Thursday, 21 April 2011

MY MEMIOR OF HANOI

My annual overseas trip with Jo turned out to be more memorable than I had earlier anticipated.
Though the days to the actual trip went without any pre excitments attacks for me, the actual trip was indeed far more exciting. An real eye opener for how 'alive' these people are and how the country is changing at breakneck speed. 
This is a country I won't mind coming back to visit  again in the near future.


STREETS OF HANOI

If there’s anywhere that lives life on the street, it’s Hanoi.
People around the city seem to just inch everything closer and closer to the side of the street.  Through business, food, and social life. Overall Vietnam  presents a much more acute definition of what it means to live on the street.






Truck drivers mumble with anger because of the congestion. Motor-bicyclers rush in the streets from every direction, making you feel like thousands of arrows are aiming at you, flying from their bows .I was told to just walk slowly and not wait for them to pass . It was their 'job' to avoid pedestrian.
I don't  know if it's compulsary to wear helmets but  almost everyone  have one . Not the big and heavy motorbike helmets but the kind of helmets that professional bicyclers usually wear.
P
illon riders were not restricted to one so even five people riding  one motor bike was a normal sight.
Riders lined in four or five rows..... every attempt they make to chat with each other fails completely as their merry voices fade under the roar of the vehicles in the street.


I saw women balancing shoulder poles skilfully like the artists working in the circus .




Everywhere people are buying, selling, hawking goods and offering services.
Six million people live in this former colonial metropolis; add hundreds of thousands more who jammed Hanoi as tourists. But no, it does not make Hanoi sound chaotic--a little exotic, perhaps, but very inviting, as well.

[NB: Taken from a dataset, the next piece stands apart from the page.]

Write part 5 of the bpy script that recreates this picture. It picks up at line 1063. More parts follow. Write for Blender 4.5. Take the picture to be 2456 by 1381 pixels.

Many new buildings have been taking the place of some old blocks of houses built twenty years ago, yet many features of Hanoi remain true and modest. Still very 'Vietnamese'






Looking at it from a foreigner's eye....sidewalk vendors, people squating on  plastic stools a foot or so from the busy traffic, savoring the food , drinking green tea while exchanging gossips and watching the crush of 'lives' that goes by is their way of living here.
Throughout the day, these people seems to be enjoying their lives by doing just that.



Notable food-
The French influence is still found throughout Hanoi in a variety of places and theme but none so ovious than the ladies selling baguettes and pâté . It may not live up to the expectations of the bread loving French but you don’t have to pay much for a taste of home.
Everyone loves them and  vendors selling them were not only restricted to the sidewalk but also to the busy highways heading outwards of the city.
The only turn offs as I see it would be the way they were displayed in the open. The dust and dirt of the polluted city air...but then again nobody seems to mind .
We had ours at the hotel....but  'sigh'...who knows where they were bought from.



The one dish that defines the culinary culture of this remarkable city, I was told that it would have to be the flat noodle soup phở. This simple dish of noodles and either beef or chicken is forever popular with locals and foreigners alike and can be found throughout the city.
I tasted mine at the famed (??? I was told but really, I haven't heard of it) outlet named 24.
A small price of around 30,000 VND per small bowl .
Personally, they don't really taste any different from any other beef kue tiaw soup that we have here. Probably just the way they served it..i.e. with an additional plate of  fresh 'ulam' you can choose from to add into the soup.
Vietnam is one of the world’s top coffee exporters, and it’s known for the bitter, super-strong coffee, lightened with condensed milk.
Very aromatic but really really thick,bitter and sweet taste.
 A cup would actually mean half a cup when it is served to you.   I for one don't have a liking for strong coffee ( Im more into nescafe). I will always end up adding water to fill the cup before being able to drink it.

You may also see ads for ca phe chon, the coffee famously brewed from beans that have been digested — in one end, then out the other — by weasel-like animals known as civets. Real civet coffee is extremely expensive. Ones that we tried cost only around 15000 - 20000VND per cup.